Sementara itu, Bacaan II
mengajak seluruh rakyat untuk taat kepada kepala negara, representasi
pemerintah. Rakyat hendaknya berlaku sebagai orang merdeka, tetapi jangan
menggunakan kemerdekaan itu sebagai kedok kejahatan. Kebebasan yang
diperoleh melalui kemerdekaan mesti dijalankan dengan penuh tanggung jawab,
kebebasan yang punya harga diri, kebebasan yang punya martabat. Bukan asal protes,
asal teriak, tanpa pernah mengindahkan hukum dan pemerintah.
Teladan warga negara yang baik
ini ditunjukkan Yesus dalam Bacaan Injil hari ini. Yesus sangat getol
memperjuangkan martabat kaum kecil; Ia tak sungkan-sungkan mengkritisi pemimpin-pemimpin yang
berlaku sewenang-wenang. Namun Yesus tahu menempatkan diri, Ia sadar akan hak
dan kewajiban-Nya sebagai warga negara. Ia sendiri mengatakan: “Berikanlah
kepada kaisar apa yang menjadi hak kaisar dan kepada Allah apa yang menjadi hak
Allah”. Lihatlah, betapa Anak Allah itu menaruh hormat kepada pemerintahan
dunia ini. Maka sebagai pengikut Yesus, kita juga mesti taat kepada pemerintah.
Bagi kita orang Katolik Indonesia,
sabda Yesus dalam Injil hari ini telah dijabarkan oleh Mgr. Soegijapranata. Ia
menegaskan, kita mesti 100% Katolik dan
100% Indonesia. Kekatolikan kita hendaknya tidak membatalkan ke-Indonesiaan
kita. Demikian pun sebaliknya, ke-Indonesiaan kita tidak boleh membatalkan ke-Katolikan
kita.
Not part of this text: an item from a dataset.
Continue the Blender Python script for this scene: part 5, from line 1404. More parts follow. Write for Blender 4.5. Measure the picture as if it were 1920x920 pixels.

Ke-Katolikan dan ke-Indonesiaan harus seiring dan sejalan, saling dukung
dan meneguhkan. Menjadikan kita pribadi yang utuh.
Dalam konteks bernegara,
kita menjadi garam dan terang, garam cinta dan terang kasih, yang memberi rasa,
memberi cahaya bagi sesama di sekitar kita. Dalam konteks Katolik, kita
menunjukkan karakter diri kita sebagai seorang pancasilais sejati. Seorang umat
yang taat kepada Tuhan, umat yang adil dan punya adab, umat yang giat menjaga
persatuan, umat yang mendahulukan musyawarah dan kerja sama, dan umat yang solider
serta rela berbagi dengan sesama.
Perpaduan antara 100%
Katolik dan 100% Indonesia ini hendaknya mendorong kita untuk menjalankan apa
yang menjadi penekanan khusus perayaan HUT Proklamasi 2018 ini yakni energi dan
kerja. Bahwa energi dalam diri kita mesti tersalurkan dalam kerja membangun
bangsa; bukan kerja yang membinasakan bangsa. Kerja yang mendukung kemajuan
bersama, bukan kerja yang menghambat sesama.
Bagi kita orang Katolik,
sumber energi kita adalah Roh Kudus dari Bapa dan Putera-Nya Yesus. Hendaknya
Roh Kudus itu menginspirasi kita: bagaimana menjadi pemerintah yang baik, adil
dan tahu bekerja; bagaimana menjadi rakyat yang taat dan tahu bekerja.
Semoga.
BANGKIT
By. Dedi Mizwar
Bangkit itu SUSAH...
Susah melihat orang
lain susah
Senang melihat orang
lain senang.
Bangkit itu TAKUT...
Takut korupsi
Takut makan yang
bukan haknya.
Bangkit itu
MENCURI...
Mencuri perhatian
dunia dengan prestasi.
Bangkit itu MARAH...
Marah bila martabat
bangsa dilecehkan.
Bangkit itu MALU...
Malu jadi benalu
Malu karena minta
melulu.
Bangkit itu TIDAK
ADA...
Tidak ada kata
menyerah
Tidak ada kata putus
asa.
Bangkit itu AKU...
Untuk INDONESIA-ku.
*) Renungan ini dibawakan pada Misa 17 Agustus 2018 di Gereja Paroki St. Mikhael Maukeli, Kecamatan Mauponggo, Kabupaten Nagekeo.